Productivity recalibration

Phew, what a week!

I slacked off, writing-wise, for most of this week. Partly because I had a belated Valentine’s Day date (we went out on Friday instead of Wednesday), but also because I was involved with some stuff with the dayjob that I am both very hopeful and very cynical about. That took a whole of time and mental energy, and it remains to be seen how well that will all come to pass. I have my last pass of reviews to do for Forward the Hunt before it comes out on February 28th (if you preorder, there’s a discount!), but to be honest, I’ve been in such a tizzy over the dayjob stuff that I’ve neglected this.

I’ve still got a few days, though, so I’m not too worried.

We also had a minor scare about the cat’s health, since he stopped eating for a couple of days, but he’s since bounced back into demanding his meals about half an hour before the scheduled time. Even if it’s irritating when I want to sleep in on a weekend morning, I’m grateful that he’s feeling better.

So between all that, trying to teach myself how to properly use my new camera, and trying to both keep up with the news and not go insane with despair over things, it’s been a very productive week! Just not for writing. Technically I did have the raw time for it throughout the week, but I spent most of that decompressing by reading new things and watching art process videos. And I’ve definitely felt bad for this “slacking,” though perhaps not as badly as I “should,” or normally would.

After the slowburn disaster that was my productivity last year, the worry about “not being productive enough” has definitely weighed on me. I’ve talked about it before, but I still both envy and admire the people who managed to continue maintaining a steady output throughout 2017. The idea seems foreign to me. Even now, I’m definitely not back to my own personal height of productivity. After all, the world remains in a terrifyingly uncertain state; I might not be obsessively picking at the anxiety like a scab, but it lingers. The awareness remains that we live in those proverbial interesting times.

But I’ve been trying to forgive myself more if I’m not on the ball with all things at all times. My girlfriend has been pretty key in helping with this; even if she can’t change the world at large (unless there’s some really big secrets she’s keeping from me), she remains a steadfast and practical bastion of support. So I am trying to give myself passes — not so much that they become constant, consistent excuses, but enough that a week with plenty of outside influences and circumstances can take precedence over just being a steady stream of output.

I do this, and sometimes it’s more effective than others. But this has definitely been a week of letting myself roll with those punches. While I still wish I could balance things better, one of my ongoing goals is to work on not blaming myself for being human. Balancing priorities happens.

Some of it feels genuinely difficult because I am not a “fast” writer, at least not by my own standards. On a very good day, when everything perfectly falls into place, I can write about 5000 words in three hours. And I know that’s nothing to complain about, but getting everything to fall into perfect alignment is more serendipity than anything I can control.

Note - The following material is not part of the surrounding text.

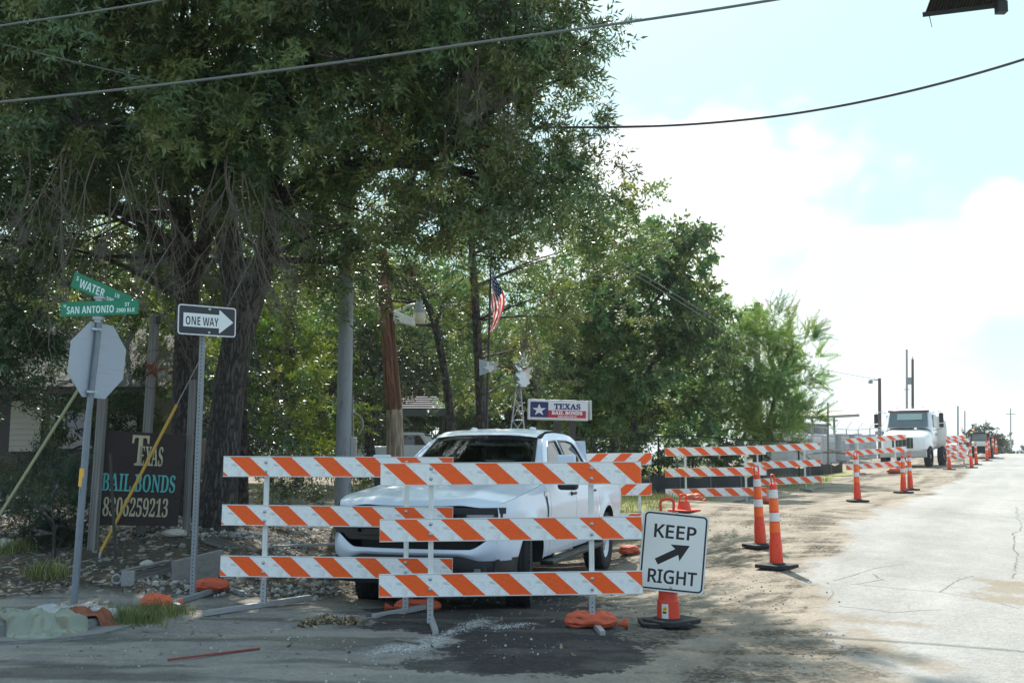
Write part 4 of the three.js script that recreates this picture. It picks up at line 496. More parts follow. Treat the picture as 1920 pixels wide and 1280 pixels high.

Most days, I make it to a standard 750 words or so in an hour (give or take distractions both legitimate and lazy), and call it good. Writing a short piece of story every day has helped, but not I’m still envious of people who can make more of their time when they have it.

…On the other hand, one thing I’ve heard over and over is that everyone writes at their own pace. Someone writing 300 words in a day can be just as, if not more, impressive than someone else’s 3000, depending on how they write and their circumstances. It’s one of those things where applying that logic to others is a lot easier than applying it to oneself. At least I am still feeling more positive than last year!

With this upcoming week, I’m not sure what I’ll end up doing. I’m still trying to work with and learn more things to eventually get an etsy shop rolling, but I’d like very much to get working more on the writing goals I have for 2018. Or maybe it’ll continue to be a week where I have more input than output; at this point, I honestly can’t predict.